May 7, 2012

Thoughts on Free Comic Book Day 2012

Another Free Comic Book Day has passed with much jubilation for those of us in the hobby and amused notice by the rest of the "normals".   I personally spent mine over at the Ultimate Comics event in Durham, NC.  Alan and company put on a nice presentation with LOTS of books, bunches of artists, some nice sales, and some unique twists such as a live band.

Ultimate Comics and other NC comic stores such as Acme Comics in Greensboro and Heroes Aren't Hard to Find in Charlotte understand that there is a large measure of enlightened self interest in staging not just another promotion, but a true "event".   The regular customers can be counted upon to come out, but it is the greater targets of lapsed fans, casual observers, parents and young kids, and similar that are the true targets.  Comics still have the stigma of being a male and geek dominated area symbolized by the "Comic Book Guy" on the Simpsons or the crew on Kevin Smith's Comic Book Men (that show does us no favors).  Ask a casual fan what they think a comic shop looks like, and the usual visual is a poorly lit "paper dungeon", or worse yet, surprise that comic shops still exist.

These stores break those stereotypes with nice open and, most importantly, accessible environments.   Accessible not only in terms of space and lighting, but also in terms of atmosphere and attitude.  Potential new customers should feel welcome no matter age, gender, or demographic.   They should not feel like an outsider intruding upon some four color high security area protecting the secrets of Batman's utility belt.   This is not just a matter of courtesy, it is no a fundamental for survival.  For a shop dependent upon a print based product source in an internet based world, each and every potential customer is vital.  Even with comic book based properties riding high in mainstream culture, gathering and maintaining new customers is still a difficult process and cannot be taken for granted just because "The Avengers" is the number one movie in the world.

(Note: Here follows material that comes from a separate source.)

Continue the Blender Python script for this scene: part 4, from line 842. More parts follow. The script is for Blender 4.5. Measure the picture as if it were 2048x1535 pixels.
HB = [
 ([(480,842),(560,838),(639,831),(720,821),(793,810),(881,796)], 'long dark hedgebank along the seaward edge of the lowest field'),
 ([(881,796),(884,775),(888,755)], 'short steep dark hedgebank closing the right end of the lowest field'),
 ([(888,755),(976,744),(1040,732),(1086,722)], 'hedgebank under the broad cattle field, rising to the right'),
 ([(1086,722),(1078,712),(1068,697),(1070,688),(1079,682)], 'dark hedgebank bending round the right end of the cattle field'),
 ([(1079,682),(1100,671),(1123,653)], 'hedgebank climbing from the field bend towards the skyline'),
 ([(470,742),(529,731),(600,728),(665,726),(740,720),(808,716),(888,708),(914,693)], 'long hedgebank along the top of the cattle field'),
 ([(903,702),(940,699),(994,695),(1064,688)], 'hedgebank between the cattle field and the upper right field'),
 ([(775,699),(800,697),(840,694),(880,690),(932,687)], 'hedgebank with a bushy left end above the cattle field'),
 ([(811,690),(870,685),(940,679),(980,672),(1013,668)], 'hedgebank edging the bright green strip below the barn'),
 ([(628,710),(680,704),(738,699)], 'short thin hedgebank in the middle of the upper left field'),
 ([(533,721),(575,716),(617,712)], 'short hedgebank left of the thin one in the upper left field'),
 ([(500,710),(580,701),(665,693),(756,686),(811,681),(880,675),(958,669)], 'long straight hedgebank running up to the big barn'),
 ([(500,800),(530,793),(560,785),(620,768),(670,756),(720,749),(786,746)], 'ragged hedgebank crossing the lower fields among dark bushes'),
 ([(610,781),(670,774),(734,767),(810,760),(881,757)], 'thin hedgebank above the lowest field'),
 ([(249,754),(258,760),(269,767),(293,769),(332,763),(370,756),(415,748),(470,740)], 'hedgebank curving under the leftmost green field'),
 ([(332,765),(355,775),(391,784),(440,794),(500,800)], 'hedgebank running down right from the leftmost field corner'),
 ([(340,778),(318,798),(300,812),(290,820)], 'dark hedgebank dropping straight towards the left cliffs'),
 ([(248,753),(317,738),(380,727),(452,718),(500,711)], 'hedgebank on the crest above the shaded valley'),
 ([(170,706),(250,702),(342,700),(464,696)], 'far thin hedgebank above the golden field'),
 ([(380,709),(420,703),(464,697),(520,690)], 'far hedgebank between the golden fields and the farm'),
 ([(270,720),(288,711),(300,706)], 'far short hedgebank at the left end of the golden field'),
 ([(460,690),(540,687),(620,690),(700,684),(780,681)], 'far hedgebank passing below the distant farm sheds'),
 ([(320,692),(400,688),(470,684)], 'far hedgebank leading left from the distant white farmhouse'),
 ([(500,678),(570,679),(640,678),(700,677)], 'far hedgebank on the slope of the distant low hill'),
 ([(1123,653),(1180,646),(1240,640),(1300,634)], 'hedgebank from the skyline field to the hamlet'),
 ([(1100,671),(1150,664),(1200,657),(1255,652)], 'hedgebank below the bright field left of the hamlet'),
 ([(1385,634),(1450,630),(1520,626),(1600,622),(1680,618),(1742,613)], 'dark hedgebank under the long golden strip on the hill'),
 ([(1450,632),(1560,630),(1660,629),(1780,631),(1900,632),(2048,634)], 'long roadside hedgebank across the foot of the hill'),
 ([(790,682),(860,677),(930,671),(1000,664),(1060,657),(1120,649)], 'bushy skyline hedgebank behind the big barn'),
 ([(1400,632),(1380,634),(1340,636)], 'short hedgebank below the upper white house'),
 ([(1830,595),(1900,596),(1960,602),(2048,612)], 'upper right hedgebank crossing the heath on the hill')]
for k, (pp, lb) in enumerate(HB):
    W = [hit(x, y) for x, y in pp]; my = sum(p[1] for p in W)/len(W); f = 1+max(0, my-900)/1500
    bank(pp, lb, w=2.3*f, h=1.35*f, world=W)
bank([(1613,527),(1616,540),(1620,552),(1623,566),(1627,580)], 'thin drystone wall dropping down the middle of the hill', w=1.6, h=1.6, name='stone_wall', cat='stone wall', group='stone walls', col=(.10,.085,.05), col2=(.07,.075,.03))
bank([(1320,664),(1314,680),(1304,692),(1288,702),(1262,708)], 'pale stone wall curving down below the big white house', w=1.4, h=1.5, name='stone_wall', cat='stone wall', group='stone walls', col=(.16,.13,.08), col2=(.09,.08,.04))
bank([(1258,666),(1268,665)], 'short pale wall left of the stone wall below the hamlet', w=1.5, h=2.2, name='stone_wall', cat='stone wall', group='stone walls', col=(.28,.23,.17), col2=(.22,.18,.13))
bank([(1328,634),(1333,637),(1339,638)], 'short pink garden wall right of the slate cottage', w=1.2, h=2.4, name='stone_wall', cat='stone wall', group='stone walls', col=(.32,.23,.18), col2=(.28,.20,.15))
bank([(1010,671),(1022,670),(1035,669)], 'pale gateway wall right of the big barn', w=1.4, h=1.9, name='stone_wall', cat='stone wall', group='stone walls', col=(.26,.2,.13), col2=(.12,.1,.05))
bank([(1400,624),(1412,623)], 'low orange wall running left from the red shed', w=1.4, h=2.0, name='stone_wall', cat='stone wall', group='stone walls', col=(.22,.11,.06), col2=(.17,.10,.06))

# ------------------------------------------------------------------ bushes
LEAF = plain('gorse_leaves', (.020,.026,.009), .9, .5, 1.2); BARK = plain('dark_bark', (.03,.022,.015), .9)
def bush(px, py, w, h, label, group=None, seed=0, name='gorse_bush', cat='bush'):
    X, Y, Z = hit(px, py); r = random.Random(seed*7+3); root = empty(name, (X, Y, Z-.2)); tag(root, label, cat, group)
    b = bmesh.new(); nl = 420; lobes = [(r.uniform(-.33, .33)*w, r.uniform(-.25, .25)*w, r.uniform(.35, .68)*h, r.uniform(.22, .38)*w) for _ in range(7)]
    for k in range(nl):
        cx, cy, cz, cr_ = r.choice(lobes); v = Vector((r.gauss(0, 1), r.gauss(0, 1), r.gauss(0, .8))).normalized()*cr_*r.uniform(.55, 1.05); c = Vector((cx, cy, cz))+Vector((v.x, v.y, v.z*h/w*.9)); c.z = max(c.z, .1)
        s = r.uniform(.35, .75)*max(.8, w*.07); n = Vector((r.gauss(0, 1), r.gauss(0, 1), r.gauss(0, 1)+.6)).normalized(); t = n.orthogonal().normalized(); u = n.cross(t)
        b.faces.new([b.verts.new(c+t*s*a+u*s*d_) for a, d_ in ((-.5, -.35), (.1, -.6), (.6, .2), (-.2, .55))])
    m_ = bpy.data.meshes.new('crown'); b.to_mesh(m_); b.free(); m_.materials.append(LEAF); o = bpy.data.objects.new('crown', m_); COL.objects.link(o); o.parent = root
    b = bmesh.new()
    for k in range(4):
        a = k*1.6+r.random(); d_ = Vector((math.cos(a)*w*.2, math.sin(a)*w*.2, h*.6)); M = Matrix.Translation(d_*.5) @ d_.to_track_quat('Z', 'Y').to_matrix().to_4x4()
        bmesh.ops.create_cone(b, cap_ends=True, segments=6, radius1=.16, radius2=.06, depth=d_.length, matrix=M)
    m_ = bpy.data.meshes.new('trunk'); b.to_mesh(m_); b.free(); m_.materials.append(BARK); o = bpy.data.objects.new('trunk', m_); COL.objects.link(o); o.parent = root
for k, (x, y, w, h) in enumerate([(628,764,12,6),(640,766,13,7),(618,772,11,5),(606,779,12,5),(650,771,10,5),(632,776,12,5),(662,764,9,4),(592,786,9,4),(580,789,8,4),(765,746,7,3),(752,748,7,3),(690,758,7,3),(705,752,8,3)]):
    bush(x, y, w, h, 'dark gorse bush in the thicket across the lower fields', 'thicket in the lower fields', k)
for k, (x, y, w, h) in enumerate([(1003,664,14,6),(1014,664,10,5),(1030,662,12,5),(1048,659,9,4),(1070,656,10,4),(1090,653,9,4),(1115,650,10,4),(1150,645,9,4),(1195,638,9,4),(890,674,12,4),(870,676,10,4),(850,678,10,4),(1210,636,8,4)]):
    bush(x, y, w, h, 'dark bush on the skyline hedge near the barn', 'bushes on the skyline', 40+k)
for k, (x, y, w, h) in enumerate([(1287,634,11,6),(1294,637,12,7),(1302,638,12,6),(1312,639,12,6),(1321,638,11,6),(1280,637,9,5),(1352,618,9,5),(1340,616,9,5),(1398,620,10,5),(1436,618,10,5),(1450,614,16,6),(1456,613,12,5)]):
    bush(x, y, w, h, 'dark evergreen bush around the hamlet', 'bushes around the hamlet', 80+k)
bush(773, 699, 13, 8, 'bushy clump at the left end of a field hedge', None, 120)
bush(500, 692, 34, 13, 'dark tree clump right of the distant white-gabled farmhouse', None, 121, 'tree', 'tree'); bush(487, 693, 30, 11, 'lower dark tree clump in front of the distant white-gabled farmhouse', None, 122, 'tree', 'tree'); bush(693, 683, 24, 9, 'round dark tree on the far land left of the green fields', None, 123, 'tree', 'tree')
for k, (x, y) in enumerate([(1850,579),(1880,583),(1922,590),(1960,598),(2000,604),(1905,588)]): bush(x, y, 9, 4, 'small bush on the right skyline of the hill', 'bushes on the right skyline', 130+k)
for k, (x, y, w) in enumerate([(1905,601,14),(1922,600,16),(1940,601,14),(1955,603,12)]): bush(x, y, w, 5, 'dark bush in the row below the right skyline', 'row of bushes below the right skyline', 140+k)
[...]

Unfortunately, there are still a number of stores who do not understand this.  Stores that do not participate in Free Comic Book day or just stack the books on a table near the entrance with a sign stating "Limit X titles per customer".   In my area, three stores of this type have gone under in the past four years, despite the popular successes of Marvel Studios, the Dark Knight, and a lot of cartoons.  This style of shop is extinct.  They just don't know it yet.

In the past year, Marvel and DC, have begun the processes that will gradually lead to the evolution of our hobby.   Both have begun significant digital initiatives (Marvel Digital Universe Unlimited is a WONDERFUL thing.  You owe it to yourself to try it).  DC rebooted their entire universe to get out of 70 years of continuity.  They have also begun placing advertising with their movies and other media promoting local comic shops.  Marvel needs to follow a similar path, especially given the range and size of the Disney media machine.  A perfect example would have been some sort of comic shop promotional message placed BEFORE the after credits scene.   (Have Pepper Potts pick up Tony's subscriptions from the local shop!)  Despite this criticism, it does appear that the Big Two are increasing their support levels for shops and will hopefully continue and expand upon these programs as the medium shifts more towards digital.

So, if you picked up one of the FCBD books on a lark, make a note to go back to that shop and see what other wonders they can offer you.   Additionally, share the fun by passing the book(s) onto a friend or a child (age appropriate please!).   If you are a regular comic shop customer, do the same.   These books are not meant to be stored in plastic and cardboard.  They should be set loose and have as wide a dispersion as possible.   This is the true legacy of Free Comic Book Day, and it is up to us, comic book fans and shops alike, to fulfill this.